If they did that, SJW hordes would have descended upon both them and Obsidian well before the actual game was even released :D
Well, you also have the option of joining antifa and resisting Kyros. The very premise was never going to appeal to those kinds of people, might as well risk it.
you gon hafta splain wut this haz 2do wit anime nibba
Tyranny resembles anime in its character designs and combat animations. In the art book they said their visual inspirations were Hellboy, Batman: The Animated Series, and Tartakovsky's Clone Wars, so close enough. If skyway were around, he'd definitely call it anime (as he did with Alpha Protocol).
Yeah, that didn't do much to improve it.
What else is there to do for a character loyal to Kyros? You conquered all the regions, and ended the archon feud, the war is over.

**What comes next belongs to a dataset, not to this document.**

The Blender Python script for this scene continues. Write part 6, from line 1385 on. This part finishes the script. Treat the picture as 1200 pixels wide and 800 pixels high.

The game tries to emulate modern BioWarian design, not Obsidian's previous work.
Knights of the Old Republic 2, Neverwinter Nights 2, Mask of the Betrayer, and Alpha Protocol also tried to emulate modern Bioware design.
Up until New Vegas, they were Bioware Jr.
And as far as expectations go, the game fails at its biggest selling point, which was reactivity.
I'm going to have to replay the make a proper call here, but my conquest and background decisions were referenced a lot.
The maps are small and linear, with very little loot to find, and the game lacks different areas for you to actually be a "fantasy Judge Dredd", which goes back to the lack of side content and the linearity.
They do give you multiple cases to judge, e.g. there were several that showed up on my return to the Disfavored camp, and one in the Stone Sea village.
I played it the same way you did. At 15.5 seconds per enemy killed, how's that not quick and easy?
I didn't find it easy, I was anxious most of the time.
And your stats show your character didn't get knocked out a single time in the whole game, while your most used companion was knocked out 3 times.
That's because I reloaded whenever anyone was knocked out, unless the battle had already been going on for a while and I was winning, with no exception for the main character. Additionally, total party kills wouldn't show up on the stats, though there were only a few of those.
And yes, it also describes FNV's combat, but that's precisely one of the its weakest aspects.
In his own words:
My goal was to increment the difficulty above Fallout 3 without taking such a large step that F3 fans would be unable or unwilling to adapt.
Tyranny's aimed at the typical Obsidian designer/playtester who finds having to keep track of a bunch of levels of per-rest resources for potentially multiple classes to be too much of a mental demand, but who doesn't want to sleepwalk through it (unless they're playing on story mode of course).